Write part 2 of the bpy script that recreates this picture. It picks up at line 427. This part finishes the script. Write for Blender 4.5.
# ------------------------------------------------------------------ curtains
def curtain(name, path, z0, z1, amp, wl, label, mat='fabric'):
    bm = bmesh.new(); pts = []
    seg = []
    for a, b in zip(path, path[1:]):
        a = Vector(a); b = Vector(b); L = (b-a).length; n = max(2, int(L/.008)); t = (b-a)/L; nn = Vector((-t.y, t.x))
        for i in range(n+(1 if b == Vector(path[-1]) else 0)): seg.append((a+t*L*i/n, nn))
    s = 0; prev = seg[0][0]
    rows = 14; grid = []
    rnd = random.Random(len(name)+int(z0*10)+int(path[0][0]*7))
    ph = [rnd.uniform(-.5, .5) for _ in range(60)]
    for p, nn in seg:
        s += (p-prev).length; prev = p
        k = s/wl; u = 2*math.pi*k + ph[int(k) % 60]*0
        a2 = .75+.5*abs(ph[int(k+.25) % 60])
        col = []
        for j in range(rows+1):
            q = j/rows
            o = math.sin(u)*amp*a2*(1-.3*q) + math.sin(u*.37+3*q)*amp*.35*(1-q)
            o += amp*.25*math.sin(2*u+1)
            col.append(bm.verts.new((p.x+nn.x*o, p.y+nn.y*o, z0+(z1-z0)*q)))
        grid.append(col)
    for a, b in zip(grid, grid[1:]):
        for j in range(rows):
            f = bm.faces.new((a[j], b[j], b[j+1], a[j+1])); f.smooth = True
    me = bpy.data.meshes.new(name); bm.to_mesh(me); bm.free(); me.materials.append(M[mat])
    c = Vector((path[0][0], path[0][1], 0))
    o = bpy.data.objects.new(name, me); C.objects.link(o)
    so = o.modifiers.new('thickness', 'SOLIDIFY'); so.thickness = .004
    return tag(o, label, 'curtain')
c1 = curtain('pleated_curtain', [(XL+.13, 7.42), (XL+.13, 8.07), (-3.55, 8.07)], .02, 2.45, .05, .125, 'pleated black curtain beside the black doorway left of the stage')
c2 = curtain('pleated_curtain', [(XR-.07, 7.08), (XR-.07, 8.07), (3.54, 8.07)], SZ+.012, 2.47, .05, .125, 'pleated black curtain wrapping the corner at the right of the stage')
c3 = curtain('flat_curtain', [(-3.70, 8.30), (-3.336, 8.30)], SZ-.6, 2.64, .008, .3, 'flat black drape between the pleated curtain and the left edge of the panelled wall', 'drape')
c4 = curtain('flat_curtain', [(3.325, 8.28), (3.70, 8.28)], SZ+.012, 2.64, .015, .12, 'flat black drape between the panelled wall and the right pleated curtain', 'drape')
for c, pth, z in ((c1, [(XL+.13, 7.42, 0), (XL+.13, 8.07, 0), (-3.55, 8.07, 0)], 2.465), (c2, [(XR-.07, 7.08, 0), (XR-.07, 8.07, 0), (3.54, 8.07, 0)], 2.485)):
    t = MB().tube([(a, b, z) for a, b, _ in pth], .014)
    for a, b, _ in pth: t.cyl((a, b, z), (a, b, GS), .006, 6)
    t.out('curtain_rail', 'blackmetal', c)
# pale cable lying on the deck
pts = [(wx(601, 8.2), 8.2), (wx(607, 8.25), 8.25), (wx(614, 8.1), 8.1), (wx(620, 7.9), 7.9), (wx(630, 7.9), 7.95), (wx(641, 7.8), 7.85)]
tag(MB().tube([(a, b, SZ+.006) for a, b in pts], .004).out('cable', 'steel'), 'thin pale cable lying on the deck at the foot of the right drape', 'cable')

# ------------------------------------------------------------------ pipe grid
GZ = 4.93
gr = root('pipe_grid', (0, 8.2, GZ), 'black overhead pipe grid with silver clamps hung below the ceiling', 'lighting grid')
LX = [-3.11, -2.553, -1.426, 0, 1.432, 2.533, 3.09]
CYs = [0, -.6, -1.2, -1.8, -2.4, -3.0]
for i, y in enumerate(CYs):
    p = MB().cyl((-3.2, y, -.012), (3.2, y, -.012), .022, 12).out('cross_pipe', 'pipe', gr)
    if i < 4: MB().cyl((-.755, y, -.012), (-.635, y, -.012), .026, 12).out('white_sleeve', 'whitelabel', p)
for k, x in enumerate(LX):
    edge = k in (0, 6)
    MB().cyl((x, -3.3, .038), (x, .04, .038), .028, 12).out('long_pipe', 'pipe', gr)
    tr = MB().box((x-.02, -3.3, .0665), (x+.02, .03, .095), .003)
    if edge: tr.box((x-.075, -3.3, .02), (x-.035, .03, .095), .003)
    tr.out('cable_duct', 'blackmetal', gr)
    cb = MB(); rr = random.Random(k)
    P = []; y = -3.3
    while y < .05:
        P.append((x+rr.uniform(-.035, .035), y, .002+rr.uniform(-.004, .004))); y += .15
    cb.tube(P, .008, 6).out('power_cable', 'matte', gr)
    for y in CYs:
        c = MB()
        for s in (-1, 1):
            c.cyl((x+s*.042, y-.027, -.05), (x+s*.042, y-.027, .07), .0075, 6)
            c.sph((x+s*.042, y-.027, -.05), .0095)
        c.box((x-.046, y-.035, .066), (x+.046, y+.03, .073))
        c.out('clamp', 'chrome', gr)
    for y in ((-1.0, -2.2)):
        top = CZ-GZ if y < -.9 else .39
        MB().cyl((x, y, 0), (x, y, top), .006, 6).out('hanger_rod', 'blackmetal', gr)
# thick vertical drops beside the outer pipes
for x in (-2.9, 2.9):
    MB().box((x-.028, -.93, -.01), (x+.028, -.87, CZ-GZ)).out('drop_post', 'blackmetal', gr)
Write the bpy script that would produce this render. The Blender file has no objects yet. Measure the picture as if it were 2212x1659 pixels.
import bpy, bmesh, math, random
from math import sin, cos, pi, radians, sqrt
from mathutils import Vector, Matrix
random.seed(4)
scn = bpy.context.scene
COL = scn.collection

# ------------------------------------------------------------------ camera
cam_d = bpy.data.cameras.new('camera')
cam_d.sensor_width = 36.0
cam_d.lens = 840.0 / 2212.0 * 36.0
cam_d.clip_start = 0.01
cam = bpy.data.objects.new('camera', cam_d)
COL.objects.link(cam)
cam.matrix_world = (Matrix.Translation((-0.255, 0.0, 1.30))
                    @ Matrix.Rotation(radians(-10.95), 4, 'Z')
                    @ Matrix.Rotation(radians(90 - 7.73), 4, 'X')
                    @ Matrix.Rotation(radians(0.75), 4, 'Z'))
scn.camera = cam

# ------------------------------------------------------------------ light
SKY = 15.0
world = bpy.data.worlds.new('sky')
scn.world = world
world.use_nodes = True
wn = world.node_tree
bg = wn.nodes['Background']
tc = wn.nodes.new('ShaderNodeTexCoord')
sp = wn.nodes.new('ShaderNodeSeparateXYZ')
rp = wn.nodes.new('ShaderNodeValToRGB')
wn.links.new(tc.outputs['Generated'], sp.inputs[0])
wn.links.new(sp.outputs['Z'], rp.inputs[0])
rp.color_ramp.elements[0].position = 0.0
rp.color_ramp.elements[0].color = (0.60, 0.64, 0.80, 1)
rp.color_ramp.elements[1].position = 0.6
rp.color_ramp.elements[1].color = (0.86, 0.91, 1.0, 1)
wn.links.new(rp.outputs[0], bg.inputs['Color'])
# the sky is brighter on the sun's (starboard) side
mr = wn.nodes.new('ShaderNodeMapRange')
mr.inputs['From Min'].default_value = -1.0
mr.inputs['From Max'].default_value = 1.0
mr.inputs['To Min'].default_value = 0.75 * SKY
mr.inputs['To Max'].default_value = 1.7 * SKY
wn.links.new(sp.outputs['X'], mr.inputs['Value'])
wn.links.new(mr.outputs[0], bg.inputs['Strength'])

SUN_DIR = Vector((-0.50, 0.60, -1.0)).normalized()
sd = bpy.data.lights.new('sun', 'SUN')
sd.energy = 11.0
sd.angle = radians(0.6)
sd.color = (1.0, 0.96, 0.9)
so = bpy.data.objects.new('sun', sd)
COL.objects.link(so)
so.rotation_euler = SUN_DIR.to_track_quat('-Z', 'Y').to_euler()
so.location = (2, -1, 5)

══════

• **WHAT YOU SHOULD DO**
Retype, word for word, every line from the line with "Write the bpy" to the line with "COL = scn.collection", inclusive. Add nothing.

• **FINAL RESULT**
Write the bpy script that would produce this render. The Blender file has no objects yet. Measure the picture as if it were 2212x1659 pixels.
import bpy, bmesh, math, random
from math import sin, cos, pi, radians, sqrt
from mathutils import Vector, Matrix
random.seed(4)
scn = bpy.context.scene
COL = scn.collection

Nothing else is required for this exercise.